In this article, I’ll talk about an organization that we recently started to hear about: BendDAO! So, what is BendDAO, which has been especially associated with the "Liquidity Crisis" recently? What does it promise?
BendDAO is an NFT liquidity protocol developed to offer instant NFT-backed loans. In addition, BendDAO also supports "Collateral Listing" and “NFT Down Payment.” In this sense, it has the privilege of being the first NFT liquidity protocol.
BendDAO is decentralized and lets bluechip NFT holders instantly borrow ETH through the lending pool by using their NFTs as collateral. On the other hand, depositors provide ETH liquidity to earn interest.
How Does It Work?
The lender can make a minimum down payment of %60 to buy a bluechip NFT while initiating a flash loan from AAVE to cover the rest. NFT holders can request a loan of 40% of the NFT’s floor value as previously determined on BendDAO. The NFT-backed loans are then repaid by the buyer, along with interest after the deal.
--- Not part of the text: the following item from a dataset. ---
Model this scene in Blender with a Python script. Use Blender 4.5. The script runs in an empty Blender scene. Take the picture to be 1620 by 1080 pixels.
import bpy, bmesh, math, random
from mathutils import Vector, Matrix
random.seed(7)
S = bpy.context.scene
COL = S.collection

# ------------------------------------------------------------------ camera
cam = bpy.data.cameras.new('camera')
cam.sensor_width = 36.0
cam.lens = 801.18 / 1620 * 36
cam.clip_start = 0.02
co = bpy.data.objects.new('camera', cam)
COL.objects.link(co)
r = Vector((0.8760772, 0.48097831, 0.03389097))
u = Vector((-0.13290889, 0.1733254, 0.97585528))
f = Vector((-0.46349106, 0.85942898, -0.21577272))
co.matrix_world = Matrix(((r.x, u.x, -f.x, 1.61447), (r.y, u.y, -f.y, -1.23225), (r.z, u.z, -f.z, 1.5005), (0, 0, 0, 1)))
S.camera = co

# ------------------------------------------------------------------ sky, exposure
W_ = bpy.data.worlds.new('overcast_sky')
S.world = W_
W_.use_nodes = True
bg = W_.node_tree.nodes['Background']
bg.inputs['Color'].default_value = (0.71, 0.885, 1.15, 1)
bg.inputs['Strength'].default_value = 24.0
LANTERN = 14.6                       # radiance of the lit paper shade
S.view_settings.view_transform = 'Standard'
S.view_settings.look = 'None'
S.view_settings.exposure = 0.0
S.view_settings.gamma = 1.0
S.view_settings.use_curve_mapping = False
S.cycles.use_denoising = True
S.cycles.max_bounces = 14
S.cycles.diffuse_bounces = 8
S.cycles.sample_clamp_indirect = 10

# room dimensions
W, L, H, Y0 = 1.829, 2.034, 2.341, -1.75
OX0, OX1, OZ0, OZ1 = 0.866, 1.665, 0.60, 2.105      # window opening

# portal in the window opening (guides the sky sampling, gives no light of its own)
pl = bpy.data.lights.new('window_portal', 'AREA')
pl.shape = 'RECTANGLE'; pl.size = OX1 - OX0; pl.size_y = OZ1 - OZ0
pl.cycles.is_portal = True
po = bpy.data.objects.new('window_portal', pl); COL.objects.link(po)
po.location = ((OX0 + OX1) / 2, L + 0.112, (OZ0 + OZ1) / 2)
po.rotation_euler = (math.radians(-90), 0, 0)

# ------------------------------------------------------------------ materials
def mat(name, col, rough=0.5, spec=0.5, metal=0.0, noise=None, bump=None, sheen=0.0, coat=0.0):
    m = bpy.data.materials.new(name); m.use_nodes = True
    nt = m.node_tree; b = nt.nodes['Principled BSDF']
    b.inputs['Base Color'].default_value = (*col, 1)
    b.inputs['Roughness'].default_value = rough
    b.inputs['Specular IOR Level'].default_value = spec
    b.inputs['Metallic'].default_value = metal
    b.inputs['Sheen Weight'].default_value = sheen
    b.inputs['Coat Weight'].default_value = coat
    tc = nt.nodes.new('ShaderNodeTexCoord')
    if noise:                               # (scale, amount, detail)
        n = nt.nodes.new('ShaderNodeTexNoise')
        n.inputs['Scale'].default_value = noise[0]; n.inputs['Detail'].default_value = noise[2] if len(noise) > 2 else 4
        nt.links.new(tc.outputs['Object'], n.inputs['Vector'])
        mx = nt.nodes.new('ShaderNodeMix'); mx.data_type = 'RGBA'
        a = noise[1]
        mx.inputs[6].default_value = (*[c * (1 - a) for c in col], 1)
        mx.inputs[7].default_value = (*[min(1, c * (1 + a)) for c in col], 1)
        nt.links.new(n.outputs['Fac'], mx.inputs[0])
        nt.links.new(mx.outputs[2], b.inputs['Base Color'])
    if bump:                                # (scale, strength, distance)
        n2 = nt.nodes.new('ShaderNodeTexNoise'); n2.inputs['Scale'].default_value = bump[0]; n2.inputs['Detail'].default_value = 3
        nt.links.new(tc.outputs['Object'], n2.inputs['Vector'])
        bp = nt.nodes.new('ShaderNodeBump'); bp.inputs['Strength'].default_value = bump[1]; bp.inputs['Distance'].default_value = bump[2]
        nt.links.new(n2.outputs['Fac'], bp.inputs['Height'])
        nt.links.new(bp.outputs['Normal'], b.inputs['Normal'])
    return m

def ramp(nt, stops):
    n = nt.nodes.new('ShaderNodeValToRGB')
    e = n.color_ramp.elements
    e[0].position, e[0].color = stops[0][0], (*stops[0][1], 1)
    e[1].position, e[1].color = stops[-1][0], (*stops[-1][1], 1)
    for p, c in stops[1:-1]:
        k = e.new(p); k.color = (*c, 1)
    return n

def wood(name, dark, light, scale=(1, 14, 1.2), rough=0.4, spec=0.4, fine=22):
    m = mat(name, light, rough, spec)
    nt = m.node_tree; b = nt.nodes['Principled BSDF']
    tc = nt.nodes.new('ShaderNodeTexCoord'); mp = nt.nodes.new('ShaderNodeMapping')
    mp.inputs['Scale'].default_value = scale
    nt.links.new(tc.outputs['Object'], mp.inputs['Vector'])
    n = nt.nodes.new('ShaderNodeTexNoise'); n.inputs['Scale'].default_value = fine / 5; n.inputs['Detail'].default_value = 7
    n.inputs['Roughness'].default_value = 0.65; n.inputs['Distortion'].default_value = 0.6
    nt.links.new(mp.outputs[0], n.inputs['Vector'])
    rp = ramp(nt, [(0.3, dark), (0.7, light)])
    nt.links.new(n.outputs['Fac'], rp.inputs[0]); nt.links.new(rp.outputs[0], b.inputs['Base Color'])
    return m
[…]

To avoid losses caused by market fluctuations, BendDAO also has liquidation protection. If the floor value of the NFT drops below a certain threshold, borrowers will have 24 hours to sell their NFTs and repay the loan.
However, the Liquidity Crisis…
A short time ago, BendDAO’s contract reserves dropped from 10,000 ETH to less than 5 ETH due to a bank run! But why?
BendDAO ran into a situation where the values of bluechip NFTs started dropping very fast, and the market began to get illiquid, meaning that even though prices were falling, no one was buying. That started to scare lenders since borrowers might not pay back their loans, and the NFTs which are being auctioned will not be purchased because of the current market illiquidity. So, lenders started withdrawing their assets, sparking a bank run that drained BendDAO’s reserves completely.
But there’s even more bad news …
This Crisis Hit All Bluechip NFT Holders
BendDAO auction prices are directly tied up to these collections’ floor prices. Since the NFT market got illiquid and no one was willing to pay the current prices, BendDAO started to lower the prices of their currently auctioned NFTs, affecting the floor prices of these collections directly. That dragged down the floor prices lower and lower.
Bored Ape Yacht Club recently hit an eight-month low. Twitter user Cirrus tweeted that $59 million worth of NFTs were used as collateral in BendDAO, and many belonged to the BAYC collection. Of course, much unnecessary speculation about BendDAO and BAYC soon followed.
What Is the Solution?
After the incident, BendDAO pseudonymous co-founder CodeInCoffee planned a proposal to update the protocol's functioning and its parameters and build trust for ETH depositors. However, CodeInCoffe also expressed regret that they underestimated how illiquid NFTs can be in a bear market when setting the initial parameters.
These planned developments are expected to enable BendDAO to gradually lower its liquidity threshold from 95% to 70%, shorten the liquidation amnesty window from 48 hours to 4 hours, and increase interest rates to encourage more ETH deposits and redemptions.